- [Available records]
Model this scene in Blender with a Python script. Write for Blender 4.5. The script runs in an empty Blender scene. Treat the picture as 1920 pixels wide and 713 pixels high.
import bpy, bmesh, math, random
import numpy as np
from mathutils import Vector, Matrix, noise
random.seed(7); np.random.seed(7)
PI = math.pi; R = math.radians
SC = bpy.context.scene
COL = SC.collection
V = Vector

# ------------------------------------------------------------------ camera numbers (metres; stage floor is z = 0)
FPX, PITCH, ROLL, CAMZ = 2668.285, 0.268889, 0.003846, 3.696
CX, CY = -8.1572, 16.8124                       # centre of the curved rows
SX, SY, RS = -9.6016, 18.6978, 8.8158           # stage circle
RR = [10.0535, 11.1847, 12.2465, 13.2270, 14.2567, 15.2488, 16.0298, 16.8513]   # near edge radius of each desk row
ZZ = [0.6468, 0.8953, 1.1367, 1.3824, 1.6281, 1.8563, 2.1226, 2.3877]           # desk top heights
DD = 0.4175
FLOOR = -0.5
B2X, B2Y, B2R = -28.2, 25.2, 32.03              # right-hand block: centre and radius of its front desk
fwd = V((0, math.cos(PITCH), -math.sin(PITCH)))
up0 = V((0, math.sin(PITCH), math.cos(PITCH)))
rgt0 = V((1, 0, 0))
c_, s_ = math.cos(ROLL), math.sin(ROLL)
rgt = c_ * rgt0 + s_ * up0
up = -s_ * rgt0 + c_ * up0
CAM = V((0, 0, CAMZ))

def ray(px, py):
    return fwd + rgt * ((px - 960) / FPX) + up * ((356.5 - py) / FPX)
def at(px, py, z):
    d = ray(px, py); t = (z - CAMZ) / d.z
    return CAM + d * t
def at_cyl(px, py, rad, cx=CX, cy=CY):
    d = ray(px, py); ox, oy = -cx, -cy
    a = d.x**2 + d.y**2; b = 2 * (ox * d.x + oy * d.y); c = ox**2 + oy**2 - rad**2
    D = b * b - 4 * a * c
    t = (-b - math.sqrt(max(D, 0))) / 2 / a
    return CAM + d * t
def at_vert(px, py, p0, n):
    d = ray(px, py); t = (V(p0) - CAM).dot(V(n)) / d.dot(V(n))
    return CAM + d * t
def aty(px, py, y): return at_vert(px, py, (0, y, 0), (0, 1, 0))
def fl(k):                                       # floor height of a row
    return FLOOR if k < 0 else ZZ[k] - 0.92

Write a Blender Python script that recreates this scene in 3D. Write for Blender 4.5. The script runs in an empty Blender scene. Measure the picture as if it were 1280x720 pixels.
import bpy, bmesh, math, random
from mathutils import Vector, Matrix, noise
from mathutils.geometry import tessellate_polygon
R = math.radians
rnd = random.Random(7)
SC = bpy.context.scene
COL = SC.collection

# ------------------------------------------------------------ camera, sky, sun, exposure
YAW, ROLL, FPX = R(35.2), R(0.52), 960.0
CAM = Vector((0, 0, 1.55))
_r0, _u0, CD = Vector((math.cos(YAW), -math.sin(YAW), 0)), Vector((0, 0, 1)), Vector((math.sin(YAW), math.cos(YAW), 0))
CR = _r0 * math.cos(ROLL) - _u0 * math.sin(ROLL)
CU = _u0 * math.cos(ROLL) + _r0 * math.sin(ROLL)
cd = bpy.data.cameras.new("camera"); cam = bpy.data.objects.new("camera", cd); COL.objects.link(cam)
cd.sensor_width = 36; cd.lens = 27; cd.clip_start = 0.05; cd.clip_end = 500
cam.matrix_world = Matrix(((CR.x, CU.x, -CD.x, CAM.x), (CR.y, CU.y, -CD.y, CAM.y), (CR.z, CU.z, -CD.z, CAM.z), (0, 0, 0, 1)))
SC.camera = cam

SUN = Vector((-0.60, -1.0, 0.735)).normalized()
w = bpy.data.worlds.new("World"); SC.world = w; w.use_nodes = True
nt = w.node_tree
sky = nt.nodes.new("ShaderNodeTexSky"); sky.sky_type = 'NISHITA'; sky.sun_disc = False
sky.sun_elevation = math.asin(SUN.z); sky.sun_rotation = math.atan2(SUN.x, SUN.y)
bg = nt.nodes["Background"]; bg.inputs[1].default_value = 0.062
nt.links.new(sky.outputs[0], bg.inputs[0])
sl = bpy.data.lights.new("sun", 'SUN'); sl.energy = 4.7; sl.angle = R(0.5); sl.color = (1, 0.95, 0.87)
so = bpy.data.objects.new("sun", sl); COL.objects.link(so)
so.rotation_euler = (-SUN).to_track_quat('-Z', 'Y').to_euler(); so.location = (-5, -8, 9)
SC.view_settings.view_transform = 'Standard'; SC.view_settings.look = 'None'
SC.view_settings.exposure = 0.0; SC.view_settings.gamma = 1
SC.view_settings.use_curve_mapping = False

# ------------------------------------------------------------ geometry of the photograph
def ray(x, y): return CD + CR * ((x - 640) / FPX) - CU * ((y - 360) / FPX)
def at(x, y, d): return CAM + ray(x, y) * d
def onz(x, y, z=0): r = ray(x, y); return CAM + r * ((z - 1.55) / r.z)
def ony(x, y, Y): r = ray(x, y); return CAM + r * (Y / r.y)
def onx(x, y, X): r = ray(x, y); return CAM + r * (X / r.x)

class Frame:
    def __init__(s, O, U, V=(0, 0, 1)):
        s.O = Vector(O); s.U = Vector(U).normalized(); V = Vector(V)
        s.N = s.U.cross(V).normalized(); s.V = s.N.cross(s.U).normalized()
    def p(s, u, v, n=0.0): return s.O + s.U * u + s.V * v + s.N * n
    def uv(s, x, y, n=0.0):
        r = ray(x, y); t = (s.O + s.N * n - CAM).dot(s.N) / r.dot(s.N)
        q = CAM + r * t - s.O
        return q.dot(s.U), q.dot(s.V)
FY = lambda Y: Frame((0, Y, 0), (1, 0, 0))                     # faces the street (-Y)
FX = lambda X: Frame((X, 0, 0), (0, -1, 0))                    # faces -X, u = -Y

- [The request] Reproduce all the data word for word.

- [Expected answer]
Model this scene in Blender with a Python script. Write for Blender 4.5. The script runs in an empty Blender scene. Treat the picture as 1920 pixels wide and 713 pixels high.
import bpy, bmesh, math, random
import numpy as np
from mathutils import Vector, Matrix, noise
random.seed(7); np.random.seed(7)
PI = math.pi; R = math.radians
SC = bpy.context.scene
COL = SC.collection
V = Vector

# ------------------------------------------------------------------ camera numbers (metres; stage floor is z = 0)
FPX, PITCH, ROLL, CAMZ = 2668.285, 0.268889, 0.003846, 3.696
CX, CY = -8.1572, 16.8124                       # centre of the curved rows
SX, SY, RS = -9.6016, 18.6978, 8.8158           # stage circle
RR = [10.0535, 11.1847, 12.2465, 13.2270, 14.2567, 15.2488, 16.0298, 16.8513]   # near edge radius of each desk row
ZZ = [0.6468, 0.8953, 1.1367, 1.3824, 1.6281, 1.8563, 2.1226, 2.3877]           # desk top heights
DD = 0.4175
FLOOR = -0.5
B2X, B2Y, B2R = -28.2, 25.2, 32.03              # right-hand block: centre and radius of its front desk
fwd = V((0, math.cos(PITCH), -math.sin(PITCH)))
up0 = V((0, math.sin(PITCH), math.cos(PITCH)))
rgt0 = V((1, 0, 0))
c_, s_ = math.cos(ROLL), math.sin(ROLL)
rgt = c_ * rgt0 + s_ * up0
up = -s_ * rgt0 + c_ * up0
CAM = V((0, 0, CAMZ))

def ray(px, py):
    return fwd + rgt * ((px - 960) / FPX) + up * ((356.5 - py) / FPX)
def at(px, py, z):
    d = ray(px, py); t = (z - CAMZ) / d.z
    return CAM + d * t
def at_cyl(px, py, rad, cx=CX, cy=CY):
    d = ray(px, py); ox, oy = -cx, -cy
    a = d.x**2 + d.y**2; b = 2 * (ox * d.x + oy * d.y); c = ox**2 + oy**2 - rad**2
    D = b * b - 4 * a * c
    t = (-b - math.sqrt(max(D, 0))) / 2 / a
    return CAM + d * t
def at_vert(px, py, p0, n):
    d = ray(px, py); t = (V(p0) - CAM).dot(V(n)) / d.dot(V(n))
    return CAM + d * t
def aty(px, py, y): return at_vert(px, py, (0, y, 0), (0, 1, 0))
def fl(k):                                       # floor height of a row
    return FLOOR if k < 0 else ZZ[k] - 0.92

Write a Blender Python script that recreates this scene in 3D. Write for Blender 4.5. The script runs in an empty Blender scene. Measure the picture as if it were 1280x720 pixels.
import bpy, bmesh, math, random
from mathutils import Vector, Matrix, noise
from mathutils.geometry import tessellate_polygon
R = math.radians
rnd = random.Random(7)
SC = bpy.context.scene
COL = SC.collection

# ------------------------------------------------------------ camera, sky, sun, exposure
YAW, ROLL, FPX = R(35.2), R(0.52), 960.0
CAM = Vector((0, 0, 1.55))
_r0, _u0, CD = Vector((math.cos(YAW), -math.sin(YAW), 0)), Vector((0, 0, 1)), Vector((math.sin(YAW), math.cos(YAW), 0))
CR = _r0 * math.cos(ROLL) - _u0 * math.sin(ROLL)
CU = _u0 * math.cos(ROLL) + _r0 * math.sin(ROLL)
cd = bpy.data.cameras.new("camera"); cam = bpy.data.objects.new("camera", cd); COL.objects.link(cam)
cd.sensor_width = 36; cd.lens = 27; cd.clip_start = 0.05; cd.clip_end = 500
cam.matrix_world = Matrix(((CR.x, CU.x, -CD.x, CAM.x), (CR.y, CU.y, -CD.y, CAM.y), (CR.z, CU.z, -CD.z, CAM.z), (0, 0, 0, 1)))
SC.camera = cam

SUN = Vector((-0.60, -1.0, 0.735)).normalized()
w = bpy.data.worlds.new("World"); SC.world = w; w.use_nodes = True
nt = w.node_tree
sky = nt.nodes.new("ShaderNodeTexSky"); sky.sky_type = 'NISHITA'; sky.sun_disc = False
sky.sun_elevation = math.asin(SUN.z); sky.sun_rotation = math.atan2(SUN.x, SUN.y)
bg = nt.nodes["Background"]; bg.inputs[1].default_value = 0.062
nt.links.new(sky.outputs[0], bg.inputs[0])
sl = bpy.data.lights.new("sun", 'SUN'); sl.energy = 4.7; sl.angle = R(0.5); sl.color = (1, 0.95, 0.87)
so = bpy.data.objects.new("sun", sl); COL.objects.link(so)
so.rotation_euler = (-SUN).to_track_quat('-Z', 'Y').to_euler(); so.location = (-5, -8, 9)
SC.view_settings.view_transform = 'Standard'; SC.view_settings.look = 'None'
SC.view_settings.exposure = 0.0; SC.view_settings.gamma = 1
SC.view_settings.use_curve_mapping = False

# ------------------------------------------------------------ geometry of the photograph
def ray(x, y): return CD + CR * ((x - 640) / FPX) - CU * ((y - 360) / FPX)
def at(x, y, d): return CAM + ray(x, y) * d
def onz(x, y, z=0): r = ray(x, y); return CAM + r * ((z - 1.55) / r.z)
def ony(x, y, Y): r = ray(x, y); return CAM + r * (Y / r.y)
def onx(x, y, X): r = ray(x, y); return CAM + r * (X / r.x)

class Frame:
    def __init__(s, O, U, V=(0, 0, 1)):
        s.O = Vector(O); s.U = Vector(U).normalized(); V = Vector(V)
        s.N = s.U.cross(V).normalized(); s.V = s.N.cross(s.U).normalized()
    def p(s, u, v, n=0.0): return s.O + s.U * u + s.V * v + s.N * n
    def uv(s, x, y, n=0.0):
        r = ray(x, y); t = (s.O + s.N * n - CAM).dot(s.N) / r.dot(s.N)
        q = CAM + r * t - s.O
        return q.dot(s.U), q.dot(s.V)
FY = lambda Y: Frame((0, Y, 0), (1, 0, 0))                     # faces the street (-Y)
FX = lambda X: Frame((X, 0, 0), (0, -1, 0))                    # faces -X, u = -Y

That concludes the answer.